§ **TASK DETAILS**
Present the following data again exactly as it is shown.

§ **THE RECORDS**
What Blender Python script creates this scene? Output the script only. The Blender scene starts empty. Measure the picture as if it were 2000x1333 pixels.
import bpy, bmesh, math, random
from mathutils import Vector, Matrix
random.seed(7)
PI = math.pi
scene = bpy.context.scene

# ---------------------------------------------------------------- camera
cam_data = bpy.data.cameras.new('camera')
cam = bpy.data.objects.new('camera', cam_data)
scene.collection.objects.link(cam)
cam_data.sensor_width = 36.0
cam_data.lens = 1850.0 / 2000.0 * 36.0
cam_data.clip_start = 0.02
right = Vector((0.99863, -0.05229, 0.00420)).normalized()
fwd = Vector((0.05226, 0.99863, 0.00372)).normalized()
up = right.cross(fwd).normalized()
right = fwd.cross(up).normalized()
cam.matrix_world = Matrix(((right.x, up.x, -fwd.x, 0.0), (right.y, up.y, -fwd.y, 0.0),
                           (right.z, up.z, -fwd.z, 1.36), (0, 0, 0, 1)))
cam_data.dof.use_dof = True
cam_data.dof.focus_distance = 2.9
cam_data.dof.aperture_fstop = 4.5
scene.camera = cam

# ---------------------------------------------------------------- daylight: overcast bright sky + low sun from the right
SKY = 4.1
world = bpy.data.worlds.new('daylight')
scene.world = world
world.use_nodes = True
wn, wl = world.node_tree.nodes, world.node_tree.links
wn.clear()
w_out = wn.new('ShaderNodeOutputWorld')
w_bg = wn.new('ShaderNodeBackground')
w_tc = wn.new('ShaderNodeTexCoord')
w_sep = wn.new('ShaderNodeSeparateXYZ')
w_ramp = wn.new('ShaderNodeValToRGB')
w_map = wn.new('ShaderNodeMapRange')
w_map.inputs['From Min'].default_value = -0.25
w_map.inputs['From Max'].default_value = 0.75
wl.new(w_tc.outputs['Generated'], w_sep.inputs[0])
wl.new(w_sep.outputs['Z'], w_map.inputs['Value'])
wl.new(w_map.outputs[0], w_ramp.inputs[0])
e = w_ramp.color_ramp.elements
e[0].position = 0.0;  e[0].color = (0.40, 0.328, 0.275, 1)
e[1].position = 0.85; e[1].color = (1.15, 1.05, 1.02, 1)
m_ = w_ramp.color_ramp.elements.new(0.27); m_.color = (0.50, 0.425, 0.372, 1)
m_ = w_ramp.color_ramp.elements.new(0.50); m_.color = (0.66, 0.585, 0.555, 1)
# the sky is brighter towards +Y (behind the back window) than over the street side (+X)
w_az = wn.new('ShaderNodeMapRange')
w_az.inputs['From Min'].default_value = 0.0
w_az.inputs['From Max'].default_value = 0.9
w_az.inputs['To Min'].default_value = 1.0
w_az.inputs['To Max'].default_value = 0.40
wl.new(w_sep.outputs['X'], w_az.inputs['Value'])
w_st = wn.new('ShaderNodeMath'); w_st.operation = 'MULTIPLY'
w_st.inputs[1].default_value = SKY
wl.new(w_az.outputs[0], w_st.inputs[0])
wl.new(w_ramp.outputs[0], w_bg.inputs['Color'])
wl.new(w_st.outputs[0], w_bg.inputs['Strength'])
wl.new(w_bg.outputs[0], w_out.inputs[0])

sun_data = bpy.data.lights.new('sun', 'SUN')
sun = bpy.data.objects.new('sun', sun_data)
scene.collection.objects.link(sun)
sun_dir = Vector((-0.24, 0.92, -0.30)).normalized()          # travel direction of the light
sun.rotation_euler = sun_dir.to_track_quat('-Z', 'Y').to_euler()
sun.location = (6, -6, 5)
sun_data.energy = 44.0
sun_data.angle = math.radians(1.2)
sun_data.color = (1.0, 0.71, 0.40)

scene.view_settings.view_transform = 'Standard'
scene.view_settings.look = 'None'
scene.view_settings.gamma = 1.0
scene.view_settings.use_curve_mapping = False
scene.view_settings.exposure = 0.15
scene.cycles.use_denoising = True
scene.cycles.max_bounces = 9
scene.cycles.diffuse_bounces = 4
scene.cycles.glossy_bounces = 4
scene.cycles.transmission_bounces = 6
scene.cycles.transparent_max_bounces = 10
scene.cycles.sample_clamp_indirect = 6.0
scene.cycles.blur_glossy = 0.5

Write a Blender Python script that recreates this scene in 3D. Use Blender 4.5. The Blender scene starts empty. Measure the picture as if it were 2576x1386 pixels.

§ **ANSWER IN FULL**
What Blender Python script creates this scene? Output the script only. The Blender scene starts empty. Measure the picture as if it were 2000x1333 pixels.
import bpy, bmesh, math, random
from mathutils import Vector, Matrix
random.seed(7)
PI = math.pi
scene = bpy.context.scene

# ---------------------------------------------------------------- camera
cam_data = bpy.data.cameras.new('camera')
cam = bpy.data.objects.new('camera', cam_data)
scene.collection.objects.link(cam)
cam_data.sensor_width = 36.0
cam_data.lens = 1850.0 / 2000.0 * 36.0
cam_data.clip_start = 0.02
right = Vector((0.99863, -0.05229, 0.00420)).normalized()
fwd = Vector((0.05226, 0.99863, 0.00372)).normalized()
up = right.cross(fwd).normalized()
right = fwd.cross(up).normalized()
cam.matrix_world = Matrix(((right.x, up.x, -fwd.x, 0.0), (right.y, up.y, -fwd.y, 0.0),
                           (right.z, up.z, -fwd.z, 1.36), (0, 0, 0, 1)))
cam_data.dof.use_dof = True
cam_data.dof.focus_distance = 2.9
cam_data.dof.aperture_fstop = 4.5
scene.camera = cam

# ---------------------------------------------------------------- daylight: overcast bright sky + low sun from the right
SKY = 4.1
world = bpy.data.worlds.new('daylight')
scene.world = world
world.use_nodes = True
wn, wl = world.node_tree.nodes, world.node_tree.links
wn.clear()
w_out = wn.new('ShaderNodeOutputWorld')
w_bg = wn.new('ShaderNodeBackground')
w_tc = wn.new('ShaderNodeTexCoord')
w_sep = wn.new('ShaderNodeSeparateXYZ')
w_ramp = wn.new('ShaderNodeValToRGB')
w_map = wn.new('ShaderNodeMapRange')
w_map.inputs['From Min'].default_value = -0.25
w_map.inputs['From Max'].default_value = 0.75
wl.new(w_tc.outputs['Generated'], w_sep.inputs[0])
wl.new(w_sep.outputs['Z'], w_map.inputs['Value'])
wl.new(w_map.outputs[0], w_ramp.inputs[0])
e = w_ramp.color_ramp.elements
e[0].position = 0.0;  e[0].color = (0.40, 0.328, 0.275, 1)
e[1].position = 0.85; e[1].color = (1.15, 1.05, 1.02, 1)
m_ = w_ramp.color_ramp.elements.new(0.27); m_.color = (0.50, 0.425, 0.372, 1)
m_ = w_ramp.color_ramp.elements.new(0.50); m_.color = (0.66, 0.585, 0.555, 1)
# the sky is brighter towards +Y (behind the back window) than over the street side (+X)
w_az = wn.new('ShaderNodeMapRange')
w_az.inputs['From Min'].default_value = 0.0
w_az.inputs['From Max'].default_value = 0.9
w_az.inputs['To Min'].default_value = 1.0
w_az.inputs['To Max'].default_value = 0.40
wl.new(w_sep.outputs['X'], w_az.inputs['Value'])
w_st = wn.new('ShaderNodeMath'); w_st.operation = 'MULTIPLY'
w_st.inputs[1].default_value = SKY
wl.new(w_az.outputs[0], w_st.inputs[0])
wl.new(w_ramp.outputs[0], w_bg.inputs['Color'])
wl.new(w_st.outputs[0], w_bg.inputs['Strength'])
wl.new(w_bg.outputs[0], w_out.inputs[0])

sun_data = bpy.data.lights.new('sun', 'SUN')
sun = bpy.data.objects.new('sun', sun_data)
scene.collection.objects.link(sun)
sun_dir = Vector((-0.24, 0.92, -0.30)).normalized()          # travel direction of the light
sun.rotation_euler = sun_dir.to_track_quat('-Z', 'Y').to_euler()
sun.location = (6, -6, 5)
sun_data.energy = 44.0
sun_data.angle = math.radians(1.2)
sun_data.color = (1.0, 0.71, 0.40)

scene.view_settings.view_transform = 'Standard'
scene.view_settings.look = 'None'
scene.view_settings.gamma = 1.0
scene.view_settings.use_curve_mapping = False
scene.view_settings.exposure = 0.15
scene.cycles.use_denoising = True
scene.cycles.max_bounces = 9
scene.cycles.diffuse_bounces = 4
scene.cycles.glossy_bounces = 4
scene.cycles.transmission_bounces = 6
scene.cycles.transparent_max_bounces = 10
scene.cycles.sample_clamp_indirect = 6.0
scene.cycles.blur_glossy = 0.5

Write a Blender Python script that recreates this scene in 3D. Use Blender 4.5. The Blender scene starts empty. Measure the picture as if it were 2576x1386 pixels.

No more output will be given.